El sucesor | Crítica

El sótano de la conciencia

Marc-André Grondin en una imagen del filme.

Marc-André Grondin en una imagen del filme.

Después de convertir la violencia de género intrafamiliar en un ejercicio de escalada de terror en su premiada Custodia compartida, el francés Xavier Legrand sigue interesado en indagar en los sótanos y rincones de la herencia, ahora en las claves de un relato que aspira a la metáfora, moda mediante, pero que por momentos roza la auto-caricatura.

Protagonizada por un afamado diseñador francés (Marc André-Grondin, algo excesivo) en plena crisis de ansiedad que tiene que acudir al entierro de su padre en Canadá tras años de nula relación, la cinta de Legrand nos conduce engañosamente por los derroteros del drama familiar y la psique atribulada por el legado genético para abrirse, tras un abrupto giro subterráneo, a los caminos del thriller sobreescrito y caprichoso, capaz de pasar en cuestión de minutos de la revelación más atroz a una no menos inverosímil sucesión de decisiones, accidentes y quiebros que ponen al espectador más paciente contra las cuerdas a pesar del nuevo molde de género en el que se asienta el relato.

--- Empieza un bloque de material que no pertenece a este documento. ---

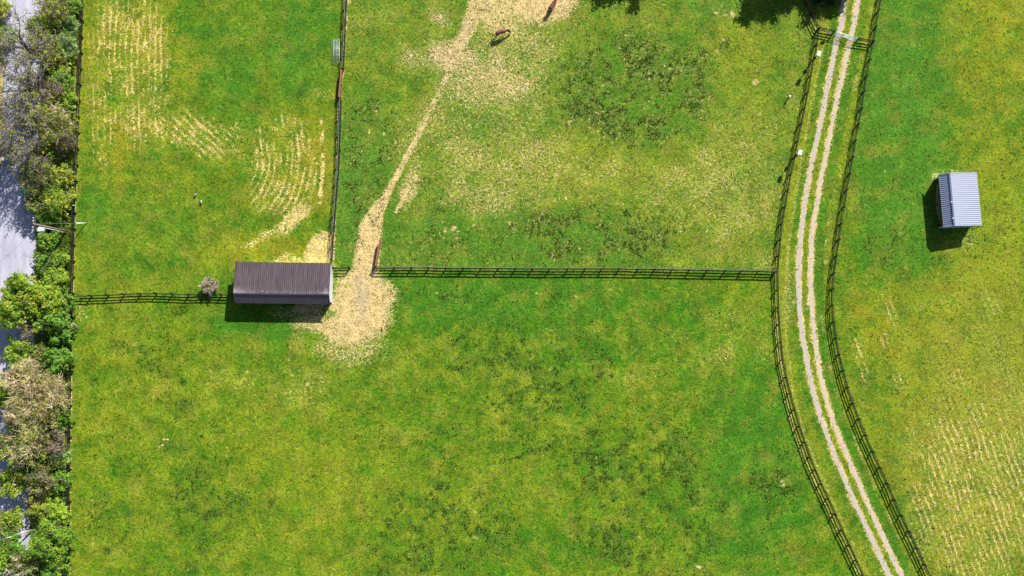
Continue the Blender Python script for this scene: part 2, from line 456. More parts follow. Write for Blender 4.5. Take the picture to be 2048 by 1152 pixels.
for pl, s in (([(905, 692), (930, 672), (955, 650)], .8), ([(1000, 920), (1050, 912), (1085, 895), (1115, 875)], .75), ([(1020, 690), (1060, 740), (1130, 790)], .4)):
    d, _, _ = dist_poly(WX, WY, pl)
    ds = mx(ds, s * (1 - ss(d, 2, 9)))
for (bx, by, br, s) in [(330, 878, 6, 1.), (323, 893, 6, 1.), (340, 893, 4, .9), (265, 690, 9, .8), (1565, 968, 7, 1), (1553, 966, 4, 1), (1570, 978, 6, 1), (585, 755, 8, .7), (1060, 735, 5, .9), (1104, 742, 5, .9), (1248, 981, 4, .9), (1235, 981, 4, .8), (1197, 915, 5, .8), (1262, 1072, 5, .8), (1275, 1074, 5, .8), (1395, 1135, 8, .9), (1362, 1137, 5, .9), (950, 1020, 7, .8), (1075, 585, 6, .8), (1145, 597, 5, .8), (875, 586, 6, .8), (895, 585, 5, .8), (985, 990, 5, .6), (275, 990, 6, .7), (955, 1075, 10, .6), (475, 990, 9, .6), (400, 1068, 7, .7), (350, 840, 6, .6), (1160, 800, 6, .6), (470, 1035, 10, .5)]:
    cs = mx(cs, s * .75 * B(bx, by, br * .75, br * .6, soft=.7))
    tone = np.where(south, mx(tone, .7 * blob(PX, PY, bx, by, br * 1.6, br * 1.6)), tone)
row = ss(np.sin(PX * 2 * np.pi / 13), .1, 1)
cs = mx(cs, .42 * blob(PX, PY, 185, 1040, 22, 70, soft=.5) * row)
chip = np.where(south, cs * (1 - .6 * ds * (cs < .6)), chip)
dark = np.where(south, ds, dark)
yel = np.where(south, ys, yel)
lush = np.where(south, mx(mx(.75 * B(560, 640, 160, 30), .6 * B(950, 600, 300, 50)), .45 * B(1500, 900, 120, 250)), lush)
speck = np.where(south, .06, speck)
grey = .42 * blob(WX, WY, 722, 598, 16, 46, -4, soft=.6) * south

# --- driveway strip
yd = .55 + (n_md - .5) * .4
dcen = .5 * (np.interp(PY, [p[1] for p in RUT_L], [p[0] for p in RUT_L]) + np.interp(PY, [p[1] for p in RUT_R], [p[0] for p in RUT_R]))
off = PX - dcen
cd = np.zeros(PX.shape)
cd = mx(cd, .24 * (1 - ss(np.abs(off), 6, 12)) * (.4 + 1.0 * n_hi))
for rl in (RUT_L, RUT_R):
    d, _, _ = dist_poly(PX + (n_hi - .5) * 6, PY, rl)
    cd = mx(cd, .72 * (1 - ss(d, 4, 9)))
    cd = mx(cd, .42 * (1 - ss(d, 7, 16)) * ss(n_hi, .3, .6))
dl_ = PX - drl_x
cd = mx(cd, .40 * (1 - ss(np.abs(dl_ - 22), 2, 6)))
cd = mx(cd, .42 * (1 - ss(np.abs(PX - drr_x + 12), 3, 9)) * ss(n_hi, .3, .6))
cd = mx(cd, .5 * (1 - ss(np.abs(dl_ - 2), 3, 8)) * ss(PY, 480, 700))
cd = mx(cd, .40 * B(1575, 600, 14, 70))
yd = yd + .45 * (1 - ss(np.abs(dl_ - 14), 3, 16)) - .55 * (1 - ss(np.abs(off - 27), 6, 14)) - .35 * (1 - ss(np.abs(off + 25), 6, 12)) + .4 * B(1725, 50, 20, 50)
chip = np.where(drive, cd, chip)
yel = np.where(drive, yd, yel)
dark = np.where(drive, 0, dark)
lush = np.where(drive, .45 * (1 - ss(np.abs(off - 26), 6, 14)) * ss(PY, -40, 200), lush)
speck = np.where(drive, .10, speck)
tone = np.where(drive, .35, tone)

# --- east field
ye = .50 + (n_md - .5) * .9 + .5 * ss(PX, 1860, 2040) * ss(-PY, -330, 0) - .75 * B(1800, 250, 90, 300, soft=.4) - .35 * B(1800, 470, 100, 90) + .4 * B(1930, 820, 190, 260) + .35 * B(1980, 450, 60, 180) + .2 * B(1760, 640, 80, 90) - .35 * B(1800, 990, 60, 110) - .35 * B(1760, 790, 60, 60)
sl = PX - .36 * PY + (fbm(PX, PY, 60, 22) - .5) * 12
rws = ss(np.sin(sl * 2 * np.pi / 12.2) * .5 + .5, .55, 1.0)
ce = .05 + .14 * ss(n_md, .4, .7)
ce = mx(ce, blob(WX, WY, 1950, 990, 150, 210, rot=0, soft=.5) * (0.24 + .46 * rws * (.5 + .5 * brk) + .25 * (n_hi - .45)))
ce = mx(ce, blob(WX, WY, 2010, 880, 80, 200, rot=0, soft=.4) * (.26 + .14 * rws))
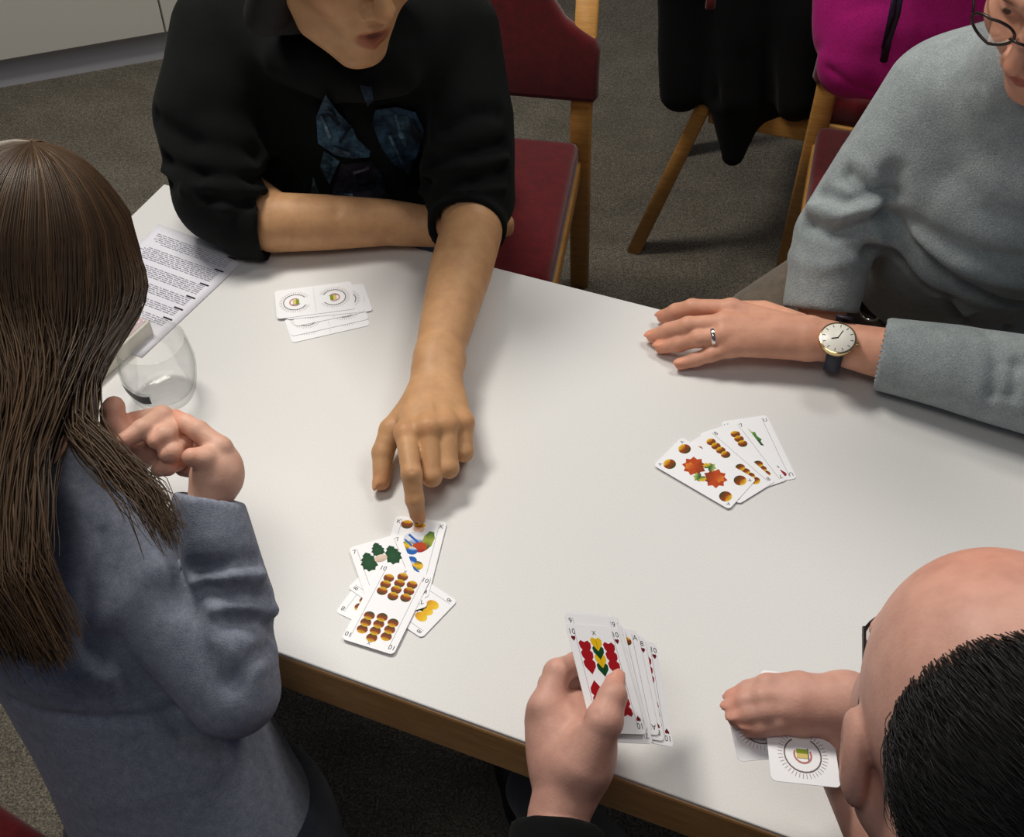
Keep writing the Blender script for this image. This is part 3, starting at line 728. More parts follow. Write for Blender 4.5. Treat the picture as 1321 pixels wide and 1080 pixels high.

Impulsada a una deriva fatalista y trágica entre brotes de llanto, mensajes de WhatsApp y acciones muy poco creíbles, El sucesor deviene así una montaña rusa de sorpresas y revelaciones donde la metáfora choca frontalmente con el artificio y el trasfondo de fábula cruel sobre la trasmisión hereditaria (del mal) se diluye entre azares de torpe guionista intentando atar todos sus cabos.